### MATERIAL FOR THIS EXERCISE
----

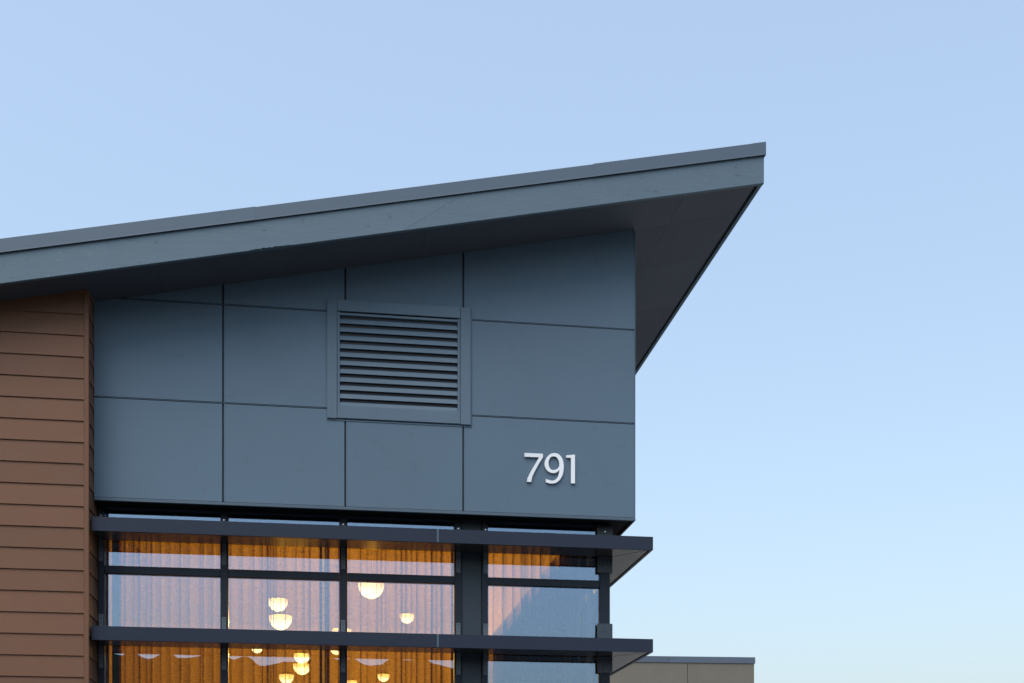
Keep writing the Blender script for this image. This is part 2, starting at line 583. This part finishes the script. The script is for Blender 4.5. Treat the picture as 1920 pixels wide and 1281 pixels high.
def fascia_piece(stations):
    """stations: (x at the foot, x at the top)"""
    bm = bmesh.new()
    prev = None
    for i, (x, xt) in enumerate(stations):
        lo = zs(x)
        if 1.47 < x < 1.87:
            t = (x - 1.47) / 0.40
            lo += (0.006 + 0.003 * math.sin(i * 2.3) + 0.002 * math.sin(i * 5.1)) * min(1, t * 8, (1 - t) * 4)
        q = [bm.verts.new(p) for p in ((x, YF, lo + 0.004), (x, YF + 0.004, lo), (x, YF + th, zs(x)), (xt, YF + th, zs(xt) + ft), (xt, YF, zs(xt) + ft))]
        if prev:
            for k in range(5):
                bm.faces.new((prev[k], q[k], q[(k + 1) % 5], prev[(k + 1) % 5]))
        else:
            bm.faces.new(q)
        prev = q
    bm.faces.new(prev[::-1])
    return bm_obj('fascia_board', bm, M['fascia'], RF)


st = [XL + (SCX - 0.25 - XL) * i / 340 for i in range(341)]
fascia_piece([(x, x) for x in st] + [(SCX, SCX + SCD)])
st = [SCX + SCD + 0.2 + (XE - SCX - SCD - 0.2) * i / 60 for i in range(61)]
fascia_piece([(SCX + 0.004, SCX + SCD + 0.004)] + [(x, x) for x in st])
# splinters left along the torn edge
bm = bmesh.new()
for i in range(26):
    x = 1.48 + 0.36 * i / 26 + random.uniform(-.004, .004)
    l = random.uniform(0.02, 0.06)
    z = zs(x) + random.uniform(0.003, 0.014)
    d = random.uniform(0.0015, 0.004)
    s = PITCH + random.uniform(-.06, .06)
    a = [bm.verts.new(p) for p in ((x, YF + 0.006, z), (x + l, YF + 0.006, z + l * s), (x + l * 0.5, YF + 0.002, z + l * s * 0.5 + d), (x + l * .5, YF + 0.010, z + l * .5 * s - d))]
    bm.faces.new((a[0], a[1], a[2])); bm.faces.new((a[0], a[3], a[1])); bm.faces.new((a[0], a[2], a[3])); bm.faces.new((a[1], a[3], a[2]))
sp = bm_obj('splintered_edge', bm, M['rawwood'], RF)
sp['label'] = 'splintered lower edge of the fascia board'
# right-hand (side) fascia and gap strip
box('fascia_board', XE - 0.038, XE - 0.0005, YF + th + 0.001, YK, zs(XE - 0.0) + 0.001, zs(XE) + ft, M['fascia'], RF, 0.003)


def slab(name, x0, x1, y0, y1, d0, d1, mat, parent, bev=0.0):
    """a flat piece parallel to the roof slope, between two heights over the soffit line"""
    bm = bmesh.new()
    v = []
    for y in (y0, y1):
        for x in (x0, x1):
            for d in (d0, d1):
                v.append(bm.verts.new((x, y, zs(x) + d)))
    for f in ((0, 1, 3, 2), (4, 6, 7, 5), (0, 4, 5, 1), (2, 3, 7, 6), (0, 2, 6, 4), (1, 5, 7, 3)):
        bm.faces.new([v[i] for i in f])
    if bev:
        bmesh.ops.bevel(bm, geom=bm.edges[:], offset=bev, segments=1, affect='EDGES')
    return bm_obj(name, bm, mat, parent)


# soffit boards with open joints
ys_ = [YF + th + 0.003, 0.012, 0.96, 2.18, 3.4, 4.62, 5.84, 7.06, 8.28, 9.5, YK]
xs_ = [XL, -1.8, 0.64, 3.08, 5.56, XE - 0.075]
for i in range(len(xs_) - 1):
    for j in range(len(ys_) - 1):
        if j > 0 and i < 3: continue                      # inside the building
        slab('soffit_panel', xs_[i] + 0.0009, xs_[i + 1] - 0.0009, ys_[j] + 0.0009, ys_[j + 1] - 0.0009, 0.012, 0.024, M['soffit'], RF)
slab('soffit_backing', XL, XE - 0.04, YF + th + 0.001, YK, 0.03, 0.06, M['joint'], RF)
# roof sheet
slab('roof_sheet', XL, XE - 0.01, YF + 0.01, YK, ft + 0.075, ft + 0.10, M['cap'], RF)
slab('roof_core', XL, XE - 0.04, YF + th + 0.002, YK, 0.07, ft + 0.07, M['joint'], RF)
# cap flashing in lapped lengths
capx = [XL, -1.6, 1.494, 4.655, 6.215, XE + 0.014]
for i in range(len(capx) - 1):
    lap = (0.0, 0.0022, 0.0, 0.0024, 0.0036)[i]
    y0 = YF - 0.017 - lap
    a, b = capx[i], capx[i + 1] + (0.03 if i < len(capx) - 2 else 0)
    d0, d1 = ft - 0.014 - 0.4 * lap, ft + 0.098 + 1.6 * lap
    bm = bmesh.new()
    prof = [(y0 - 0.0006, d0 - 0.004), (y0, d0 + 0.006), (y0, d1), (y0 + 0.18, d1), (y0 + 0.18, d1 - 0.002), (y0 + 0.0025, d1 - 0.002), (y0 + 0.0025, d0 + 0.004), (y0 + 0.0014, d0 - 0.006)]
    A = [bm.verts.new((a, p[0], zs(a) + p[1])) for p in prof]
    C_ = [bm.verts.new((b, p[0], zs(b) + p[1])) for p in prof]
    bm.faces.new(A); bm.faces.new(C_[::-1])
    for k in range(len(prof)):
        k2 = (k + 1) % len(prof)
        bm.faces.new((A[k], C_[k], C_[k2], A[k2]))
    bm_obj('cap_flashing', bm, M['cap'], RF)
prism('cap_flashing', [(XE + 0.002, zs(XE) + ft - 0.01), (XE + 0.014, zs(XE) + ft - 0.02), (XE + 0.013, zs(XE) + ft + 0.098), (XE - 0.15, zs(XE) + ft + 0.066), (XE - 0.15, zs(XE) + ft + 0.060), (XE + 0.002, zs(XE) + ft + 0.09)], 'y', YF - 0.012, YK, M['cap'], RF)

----

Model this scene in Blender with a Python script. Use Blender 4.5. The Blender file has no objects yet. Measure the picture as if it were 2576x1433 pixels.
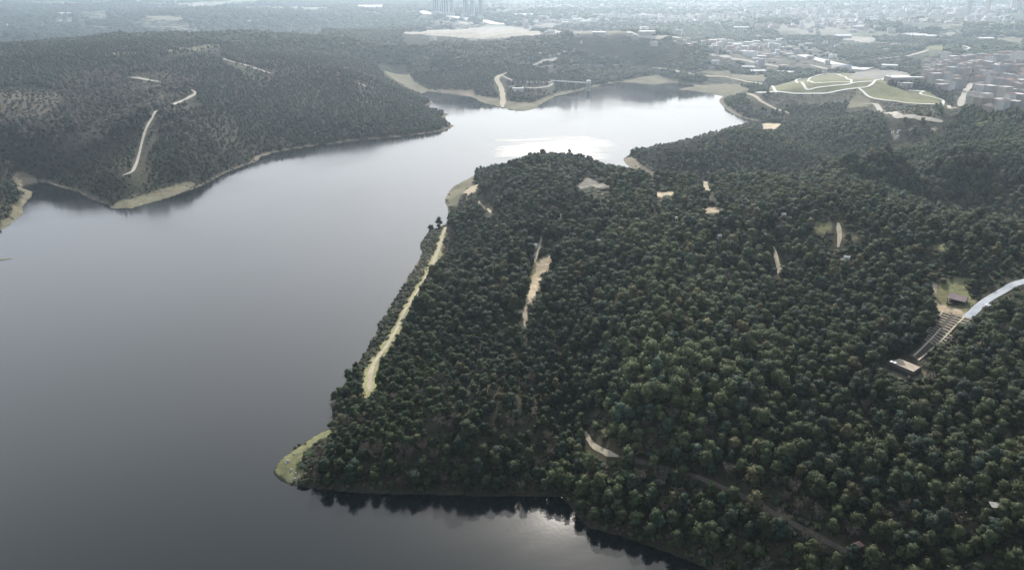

----

### EXERCISE REQUIREMENTS
Exactly and only the lines from the line with "Keep writing the" to the line with "return bm_obj('fascia_board', bm, M['fascia'], RF)", both included, are to be printed.

### WRITTEN REPLY
Keep writing the Blender script for this image. This is part 2, starting at line 583. This part finishes the script. The script is for Blender 4.5. Treat the picture as 1920 pixels wide and 1281 pixels high.
def fascia_piece(stations):
    """stations: (x at the foot, x at the top)"""
    bm = bmesh.new()
    prev = None
    for i, (x, xt) in enumerate(stations):
        lo = zs(x)
        if 1.47 < x < 1.87:
            t = (x - 1.47) / 0.40
            lo += (0.006 + 0.003 * math.sin(i * 2.3) + 0.002 * math.sin(i * 5.1)) * min(1, t * 8, (1 - t) * 4)
        q = [bm.verts.new(p) for p in ((x, YF, lo + 0.004), (x, YF + 0.004, lo), (x, YF + th, zs(x)), (xt, YF + th, zs(xt) + ft), (xt, YF, zs(xt) + ft))]
        if prev:
            for k in range(5):
                bm.faces.new((prev[k], q[k], q[(k + 1) % 5], prev[(k + 1) % 5]))
        else:
            bm.faces.new(q)
        prev = q
    bm.faces.new(prev[::-1])
    return bm_obj('fascia_board', bm, M['fascia'], RF)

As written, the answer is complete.